The term “service-oriented architecture” should win a medal for having survived the largest acronym barrage in technology history. No sooner was SOA able to shrug off the affront that it was really just warmed-over modular programming from the 1970s than it was forced to counter the terminology that it was metadata wrapped in an XML container communicating via SOAP (Simple Object Access Protocol).
Despite being encumbered with a sufficient number of acronyms and hype-enthused press releases to drag it permanently under water, the concept of computing services being assembled and delivered in the name of business strategy has survived for a very good reason: The idea makes sense. Rather than treating every business application as a greenfield for lengthy app development, why not make use of what you have and what others are offering? Assemble the application irrespective of what hardware a company has and get on with the business of business.
Here are five steps that need to take place to make SOA real for all businesses great and small:
1. Governance: Just as virtualized hardware systems need strong administrative tools to avoid the descent into computing chaos, the same is true of service applications. In fact, I’d argue that companies planning to broadly adopt SOA should start with governance.
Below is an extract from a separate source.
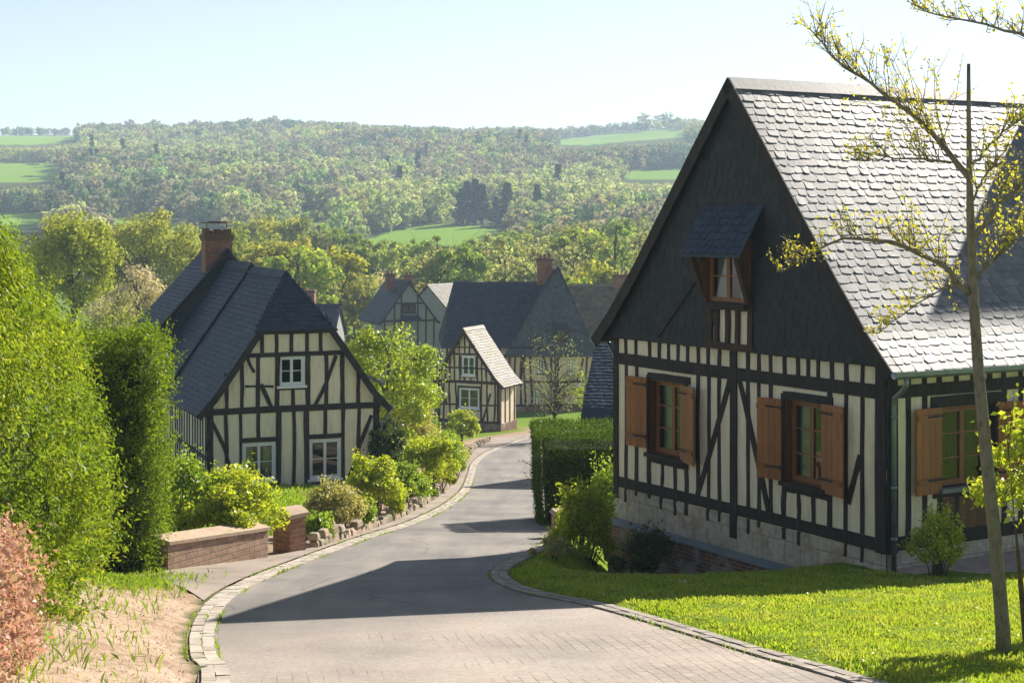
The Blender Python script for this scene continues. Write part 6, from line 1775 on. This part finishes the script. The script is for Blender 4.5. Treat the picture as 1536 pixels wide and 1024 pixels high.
def row(keys, px0, px1, n, Y0, Y1, top0, top1, label, group, wscale=1.0, jit=10):
    """a belt of trees between two directions, tops at about the given heights in the photograph"""
    for i in range(n):
        k = (i + _tr.uniform(.1, .9)) / n; px = px0 + (px1 - px0) * k; Y = _tr.uniform(Y0, Y1)
        x = X_at(px, Y); zg = float(ground(x, Y)); top = top0 + (top1 - top0) * k + _tr.uniform(-jit, jit)
        hgt = max(3.5, Z_at(top, Y) - zg)
        key = _tr.choice(keys)
        plant(key, px, Y, hgt, label.get(key) if isinstance(label, dict) else label, group + ' (' + NAMES[key].replace('_', ' ') + ')' if isinstance(label, dict) else group, wscale)
row(['olive', 'olive', 'fresh'], 352, 545, 11, 165, 215, 352, 372, {'olive': 'olive-yellow tree in the belt just above the left house roof', 'fresh': 'greener tree in the belt just above the left house roof'}, 'trees above the left house')
row(['bare', 'blossom', 'olive'], 470, 690, 12, 175, 220, 405, 400, {'bare': 'greyish leafless low tree behind the grey house', 'blossom': 'pale blossoming tree behind the grey house', 'olive': 'low olive tree behind the grey house'}, 'low trees behind the grey house', .8, 14)
row(['bare', 'slim', 'slim', 'fresh', 'bare'], 640, 985, 34, 170, 250, 364, 342, {'bare': 'bare grey-brown tree in the wood behind the farmhouse', 'slim': 'slender yellow-green tree in the wood behind the farmhouse', 'fresh': 'fuller green tree in the wood behind the farmhouse'}, 'wood behind the farmhouse', .95, 14)
row(['slim', 'fresh', 'bare'], 536, 668, 10, 200, 255, 360, 357, {'slim': 'slender tree just below the crescent field', 'fresh': 'green tree just below the crescent field', 'bare': 'bare budding tree just below the crescent field'}, 'trees below the crescent field', .9, 7)
row(['bare', 'slim', 'olive'], 830, 960, 9, 150, 165, 405, 400, {'bare': 'low bare tree right behind the farmhouse chimney', 'slim': 'low slender tree right behind the farmhouse chimney', 'olive': 'low olive tree right behind the farmhouse chimney'}, 'low trees by the farmhouse', .9, 12)
row(['olive', 'fresh', 'bare'], 370, 535, 9, 270, 330, 322, 345, {'olive': 'olive tree on the valley edge left of the green field', 'fresh': 'fresh green tree on the valley edge left of the green field', 'bare': 'bare tree on the valley edge left of the green field'}, 'valley-edge trees left of the field', .9, 12)
row(['slim', 'fresh', 'olive', 'bare'], 752, 1010, 18, 270, 340, 345, 325, {'slim': 'slender tree on the valley edge above the farmhouse wood', 'fresh': 'green tree on the valley edge above the farmhouse wood', 'olive': 'olive tree on the valley edge above the farmhouse wood', 'bare': 'bare tree on the valley edge above the farmhouse wood'}, 'valley-edge trees right of the field', .9, 12)
row(['olive', 'bare', 'fresh'], -60, 60, 6, 150, 220, 380, 372, {'olive': 'olive tree low behind the big left hedge', 'bare': 'bare tree low behind the big left hedge', 'fresh': 'green tree low behind the big left hedge'}, 'trees behind the big left hedge')
row(['bare', 'blossom'], 140, 300, 6, 180, 230, 440, 430, {'bare': 'bare low tree between the two round trees', 'blossom': 'blossoming low tree between the two round trees'}, 'low trees between the round trees', .8)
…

Applications built from internal and external services will generate prodigious amounts of data that has to be accessed, acted upon and exchanged. Having loosely coupled applications does not mean they are loosely controlled.
2. Security: If you build a business process that involves private customer data, you are responsible for the well-being of that data, period. If that process involves using resources outside your company, you should be absolutely certain about the security procedures in place and the liabilities involved.
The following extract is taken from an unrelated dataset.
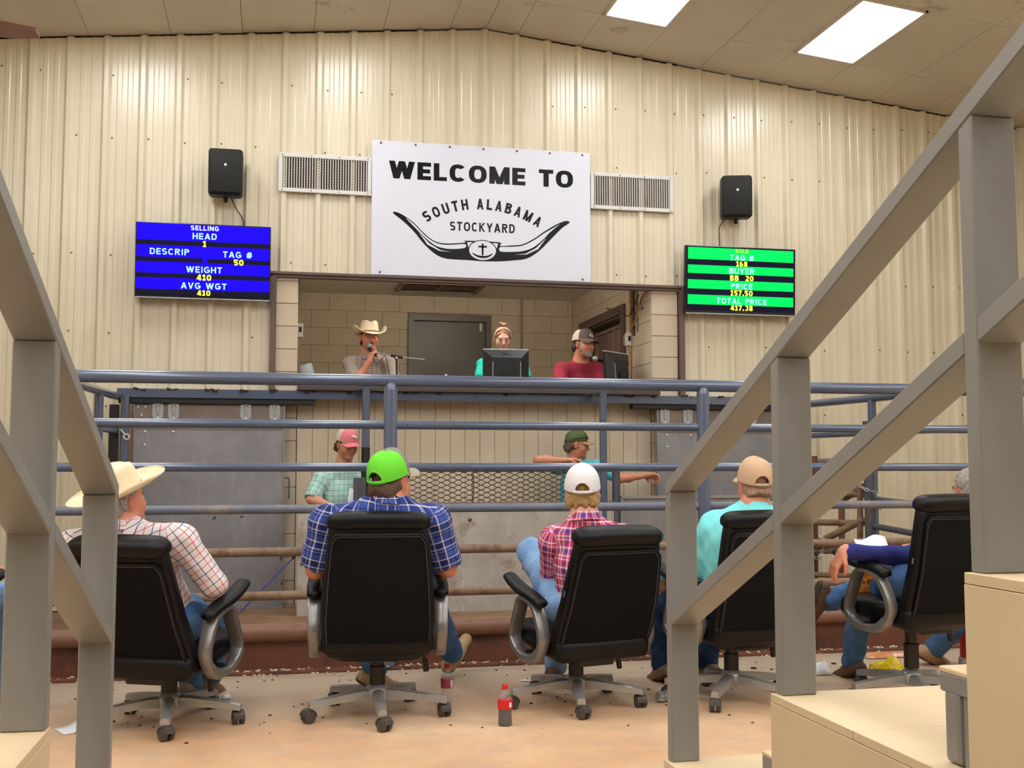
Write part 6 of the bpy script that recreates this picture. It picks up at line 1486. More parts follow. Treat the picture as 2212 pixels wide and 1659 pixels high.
    for (a, e, rr, u1, u2) in segs:
        ax = e-a; L = np.linalg.norm(ax); ax = ax/L; q = P-a; t = np.clip(q @ ax, -.05 if u1 is not None else .02, L+.02); d = np.linalg.norm(q-t[:, None]*ax, axis=1)-rr
        if u1 is None: u1 = unit(np.cross(ax, tf+.01)); u2 = np.cross(ax, u1)
        g_ = np.arctan2(q @ u2, q @ u1); m = d < best; best[m] = d[m]; uv[m] = np.stack([g_*rr, q @ ax, np.zeros(len(P))], 1)[m]
    so = np_obj('shirt', P, Q, shirt, body, org, uv=uv)
    nk = Vector(J['neck']-org); nd = Vector(unit(c-J['neck']+vec(0, 0, .12)))
    if collar:
        Mx = Matrix.Translation(nk) @ nd.to_track_quat('Z', 'Y').to_matrix().to_4x4(); bm = bmesh.new(); n2 = 40; rings = []
        for (rr, z) in ((.072, -.012), (.069, .016), (.068, .030), (.073, .031), (.080, .012), (.090, -.014)): rings.append([bm.verts.new(Mx @ Vector((rr*math.cos(a)*1.02, rr*math.sin(a)*1.05, z))) for a in [2*math.pi*k/n2 for k in range(n2)]])
        for A, B in zip(rings, rings[1:]):
            for k in range(n2): bm.faces.new((A[k], A[(k+1) % n2], B[(k+1) % n2], B[k]))
        co = to_obj('collar', bm, collar, so, smooth=60)
        vv = np.array([v.co[:] for v in co.data.vertices]); ang = np.arctan2(vv[:, 1]-nk.y, vv[:, 0]-nk.x); at_ = co.data.attributes.new('weave', 'FLOAT_VECTOR', 'POINT'); at_.data.foreach_set('vector', np.stack([ang*.075, vv[:, 2], vv[:, 2]*0], 1).astype(np.float32).ravel())
    else:
        Mx = Matrix.Translation(nk) @ nd.to_track_quat('Z', 'Y').to_matrix().to_4x4(); bm = bmesh.new(); tube(bm, [Mx @ Vector((.073*math.cos(a), .076*math.sin(a), -.004)) for a in [2*math.pi*k/32 for k in range(32)]], .006, 6, closed=True); to_obj('neckband', bm, shirt, so)
    # ---- trousers
    if trousers:
        S = SDF(); S.ell(J['pelvis']-vec(0, 0, .02), (.165*b, .125*b, .11), k=.05, rot=T)
        for n_ in 'LR':
            hp, kn, an = J['hip'+n_], J['kn'+n_], J['an'+n_]; d = unit(an-kn)
            S.cap(hp, kn, .092*mb, .072, k=.05); S.cap(kn, an+d*.0, .070, .062, k=.03); S.ell(an+d*.062, (.058, .058, .058), k=.004, op='s')
        P, Q = S.mesh(.010, wob(.005, 24, int(abs(c[1])*90))); P = relax(P, Q, 2, .5); np_obj('trousers', P, Q, trousers, body, org)
        for n_ in 'LR':
            an, toe, kn = J['an'+n_], J['toe'+n_], J['kn'+n_]; f = unit(toe-an); u = unit(kn-an); u = unit(u-f*np.dot(u, f)); f2 = unit(f-u*np.dot(f, u)*1.0)
            fl = unit(toe-an-u*np.dot(toe-an, u)); low = an-u*.055
            S = SDF(); S.cap(low-fl*.045, low+fl*.06, .043, .043, k=.02); S.cap(low+fl*.05, low+fl*.175-u*.008, .043, .036, k=.03); S.cap(an+u*.035, an-u*.03, .047, .046, k=.03); S.plane(low-u*.030, -u)
            P, Q = S.mesh(.008); P = relax(P, Q, 1); sm = (shoes or {}).get(n_, M['leather_brown']) if isinstance(shoes, dict) else (shoes or M['leather_brown'])
            sh_ = np_obj('shoe', P, Q, sm, body, org)
            S = SDF(); S.cap(low-fl*.047, low+fl*.06, .046, .046, k=.02); S.cap(low+fl*.05, low+fl*.178-u*.008, .046, .039, k=.03); S.plane(low-u*.032, -u); S.plane(low-u*.014, u); P, Q = S.mesh(.008); np_obj('sole', P, Q, M['sole'], sh_, org)
    # ---- face details
    Fm = Matrix(F.tolist()); o3 = Vector(org); Wl = lambda x, y, z: Vector(c)-o3+Fm @ (Vector((x, y, z))*headsc)
    if eyes:
        for s in (-1, 1):
            if gaze > .8:
                bm = bmesh.new(); tube(bm, smooth_path([Wl(s*.020, .0885, -.003), Wl(s*.032, .0905, -.0065), Wl(s*.045, .083, -.003)], 4), .0022, 5); to_obj('eye', bm, M['iris'], body)
                bm = bmesh.new(); tube(bm, smooth_path([Wl(s*.018, .094, .024), Wl(s*.032, .093, .029), Wl(s*.046, .082, .024)], 4), .003, 5); to_obj('eyebrow', bm, hair_mat('brow', brows, tuple(x*.8 for x in brows)), body)
                continue
            bm = bmesh.new(); bmesh.ops.create_uvsphere(bm, u_segments=12, v_segments=8, radius=.0115*headsc, matrix=Matrix.Translation(Wl(s*.032, .0775, .001)))
            n0 = len(bm.faces); bmesh.ops.create_uvsphere(bm, u_segments=10, v_segments=6, radius=.0066*headsc, matrix=Matrix.Translation(Wl(s*.032, .0835, .0005-gaze*.005)))
            bm.faces.ensure_lookup_table()
            for f in bm.faces[n0:]: f.material_index = 1
            to_obj('eye', bm, [M['eye_white'], M['iris']], body)
            bm = bmesh.new(); tube(bm, smooth_path([Wl(s*.016, .094, .024), Wl(s*.030, .094, .030), Wl(s*.044, .084, .028), Wl(s*.052, .074, .022)], 4), .0042*headsc, 6); to_obj('eyebrow', bm, hair_mat('brow', brows, tuple(x*.8 for x in brows)), body)
    if hair:
        m_, fn = hair; S = SDF(); fn(S, lambda *p: c+F @ (vec(*p)*headsc), F, headsc); P, Q = S.mesh(.0065, wob(.0032, 70, 5)); P = relax(P, Q, 1, .4); np_obj('hair', P, Q, m_, body, org)
    if beard:
        m_, fn = beard; S = SDF(); fn(S, lambda *p: c+F @ (vec(*p)*headsc), F, headsc); P, Q = S.mesh(.0055, wob(.002, 90, 9)); P = relax(P, Q, 1, .4); np_obj('beard', P, Q, m_, body, org)
    if wear: wear(body, c, F, org)
    return body
M['skin_lid'] = mat('eyelid_skin', (150, 92, 74), 0.5)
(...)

3. Business process: As application developers have learned to their misfortune over the years, business operations do not operate in neat boxes, and the application you carefully modeled three years ago bears little resemblance to how the business runs today. The next big thing in service-oriented architectures is to build services that can operate and morph in real time to truly reflect business operations.
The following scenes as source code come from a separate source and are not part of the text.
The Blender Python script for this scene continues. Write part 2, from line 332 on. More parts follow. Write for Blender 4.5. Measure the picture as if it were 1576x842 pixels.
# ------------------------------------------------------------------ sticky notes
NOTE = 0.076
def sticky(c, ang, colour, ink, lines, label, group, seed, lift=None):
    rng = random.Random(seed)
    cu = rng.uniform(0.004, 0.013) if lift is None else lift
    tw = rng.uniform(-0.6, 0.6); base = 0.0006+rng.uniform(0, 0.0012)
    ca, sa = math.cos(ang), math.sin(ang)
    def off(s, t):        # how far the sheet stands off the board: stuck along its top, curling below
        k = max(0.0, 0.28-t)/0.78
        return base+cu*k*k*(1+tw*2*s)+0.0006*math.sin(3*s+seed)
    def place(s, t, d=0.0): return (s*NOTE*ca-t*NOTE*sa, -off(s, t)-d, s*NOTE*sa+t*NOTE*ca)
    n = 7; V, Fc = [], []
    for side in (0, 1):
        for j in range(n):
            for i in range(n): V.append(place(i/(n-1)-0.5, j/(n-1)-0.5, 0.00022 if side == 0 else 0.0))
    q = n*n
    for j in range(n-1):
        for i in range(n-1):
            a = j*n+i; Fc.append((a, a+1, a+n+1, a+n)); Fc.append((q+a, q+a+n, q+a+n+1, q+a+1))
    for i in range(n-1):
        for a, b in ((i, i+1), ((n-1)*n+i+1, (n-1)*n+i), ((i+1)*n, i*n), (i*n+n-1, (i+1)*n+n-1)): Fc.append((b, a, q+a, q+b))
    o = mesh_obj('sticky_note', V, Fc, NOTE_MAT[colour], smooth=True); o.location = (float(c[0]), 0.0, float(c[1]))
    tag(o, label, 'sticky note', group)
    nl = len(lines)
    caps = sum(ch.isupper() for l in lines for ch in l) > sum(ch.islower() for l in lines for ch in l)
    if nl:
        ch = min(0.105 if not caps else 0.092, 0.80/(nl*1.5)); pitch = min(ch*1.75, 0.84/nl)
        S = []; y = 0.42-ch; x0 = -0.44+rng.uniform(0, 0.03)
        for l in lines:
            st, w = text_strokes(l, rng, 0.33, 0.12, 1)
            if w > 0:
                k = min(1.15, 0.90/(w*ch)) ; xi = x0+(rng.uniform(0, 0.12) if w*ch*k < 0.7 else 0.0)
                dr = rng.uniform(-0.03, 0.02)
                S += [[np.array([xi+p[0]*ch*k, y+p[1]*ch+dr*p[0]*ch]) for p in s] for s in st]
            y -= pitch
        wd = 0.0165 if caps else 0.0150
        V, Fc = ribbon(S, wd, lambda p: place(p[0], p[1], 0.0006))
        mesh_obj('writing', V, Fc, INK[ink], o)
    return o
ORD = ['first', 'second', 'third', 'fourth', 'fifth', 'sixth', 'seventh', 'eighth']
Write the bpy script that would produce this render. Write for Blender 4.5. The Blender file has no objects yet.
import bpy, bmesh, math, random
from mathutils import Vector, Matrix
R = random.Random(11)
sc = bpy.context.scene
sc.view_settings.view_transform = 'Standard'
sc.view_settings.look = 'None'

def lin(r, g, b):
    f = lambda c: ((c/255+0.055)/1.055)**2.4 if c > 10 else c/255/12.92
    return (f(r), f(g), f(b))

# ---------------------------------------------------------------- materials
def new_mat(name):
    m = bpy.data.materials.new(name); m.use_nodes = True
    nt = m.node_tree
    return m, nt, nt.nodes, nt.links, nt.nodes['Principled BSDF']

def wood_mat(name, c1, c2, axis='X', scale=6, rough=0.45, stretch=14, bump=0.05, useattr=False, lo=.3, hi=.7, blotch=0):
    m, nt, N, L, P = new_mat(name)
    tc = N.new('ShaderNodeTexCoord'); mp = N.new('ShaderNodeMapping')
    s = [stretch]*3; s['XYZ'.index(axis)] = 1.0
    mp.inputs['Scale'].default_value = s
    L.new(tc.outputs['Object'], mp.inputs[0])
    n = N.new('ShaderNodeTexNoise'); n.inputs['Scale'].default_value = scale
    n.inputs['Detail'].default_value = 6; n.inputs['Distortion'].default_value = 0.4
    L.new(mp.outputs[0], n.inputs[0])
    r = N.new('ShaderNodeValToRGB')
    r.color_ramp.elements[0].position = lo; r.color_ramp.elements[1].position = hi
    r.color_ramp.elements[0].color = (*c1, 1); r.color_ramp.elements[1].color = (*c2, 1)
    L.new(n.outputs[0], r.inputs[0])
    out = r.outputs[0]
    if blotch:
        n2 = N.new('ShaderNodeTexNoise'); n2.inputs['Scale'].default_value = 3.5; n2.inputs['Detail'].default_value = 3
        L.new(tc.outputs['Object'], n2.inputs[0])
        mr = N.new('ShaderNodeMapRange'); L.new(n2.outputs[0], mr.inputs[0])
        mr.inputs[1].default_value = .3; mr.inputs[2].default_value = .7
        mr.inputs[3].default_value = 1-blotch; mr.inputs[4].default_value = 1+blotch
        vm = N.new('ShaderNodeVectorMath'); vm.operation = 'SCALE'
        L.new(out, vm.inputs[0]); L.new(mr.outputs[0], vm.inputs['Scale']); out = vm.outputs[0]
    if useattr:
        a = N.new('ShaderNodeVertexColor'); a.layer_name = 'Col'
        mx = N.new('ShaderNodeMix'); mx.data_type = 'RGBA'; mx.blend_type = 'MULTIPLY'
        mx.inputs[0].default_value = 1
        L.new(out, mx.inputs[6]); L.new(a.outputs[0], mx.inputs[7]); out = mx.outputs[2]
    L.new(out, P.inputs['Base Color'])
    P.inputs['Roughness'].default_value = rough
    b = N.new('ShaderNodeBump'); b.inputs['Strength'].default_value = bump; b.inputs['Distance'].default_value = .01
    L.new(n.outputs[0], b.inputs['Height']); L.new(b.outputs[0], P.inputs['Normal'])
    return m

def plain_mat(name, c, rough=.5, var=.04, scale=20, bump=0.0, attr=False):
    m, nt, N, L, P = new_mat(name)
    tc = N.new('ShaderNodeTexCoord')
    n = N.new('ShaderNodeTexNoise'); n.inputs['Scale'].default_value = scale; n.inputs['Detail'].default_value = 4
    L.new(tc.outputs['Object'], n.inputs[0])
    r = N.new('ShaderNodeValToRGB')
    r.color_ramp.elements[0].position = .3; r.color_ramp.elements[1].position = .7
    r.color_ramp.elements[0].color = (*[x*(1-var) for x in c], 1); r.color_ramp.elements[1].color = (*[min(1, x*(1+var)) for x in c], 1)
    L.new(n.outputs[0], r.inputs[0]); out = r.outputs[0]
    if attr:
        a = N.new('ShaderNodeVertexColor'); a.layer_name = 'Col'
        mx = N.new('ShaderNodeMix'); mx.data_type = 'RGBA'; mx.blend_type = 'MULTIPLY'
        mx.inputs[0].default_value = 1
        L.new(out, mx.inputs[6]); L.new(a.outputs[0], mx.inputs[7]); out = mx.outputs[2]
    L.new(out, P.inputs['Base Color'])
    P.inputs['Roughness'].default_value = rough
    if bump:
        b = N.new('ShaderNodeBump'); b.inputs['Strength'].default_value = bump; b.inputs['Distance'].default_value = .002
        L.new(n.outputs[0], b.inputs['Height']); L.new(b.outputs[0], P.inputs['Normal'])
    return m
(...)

The analysts at Gartner and elsewhere are trying to coin the term "SOA 2.0" for this next iteration of services. While I am hesitant to tag anything with the 2.0 name, there does need to be some way to describe services that are indeed oriented to evolving with the business.
4. An SOA ROI calculator: The SOA concept makes a lot of sense. You can reuse chunks of services that you pay for or rent instead of building everything from scratch. You can look at what you are currently paying for business application development and start asking why you can’t get more use from those applications.
Why not reuse those services within the company for new applications or maybe start leasing those services on the outside? Developing an ROI calculation based on the entire software application life cycle is a tricky prospect, but it would help SOA adoption.
5. Learn the language of business: Technology advocates of service-oriented architectures speak one language, and business executives speak the language of business. Business executives have no idea, nor should they, about the concepts surrounding BPEL, SOA, SOAP or mashups. They know that economic indicators are pointing to the end of the current recession, and they want to get their company ready to do some business.
You need to learn the language of business if you are going to sell SOA in your company. Practice giving an entire presentation about the benefits of service-oriented architectures without once using an acronym. By all means, avoid getting into the details of technology standards. Instead, understand the business you are in and explain how you can make your company run faster, smarter and less expensively using SOA.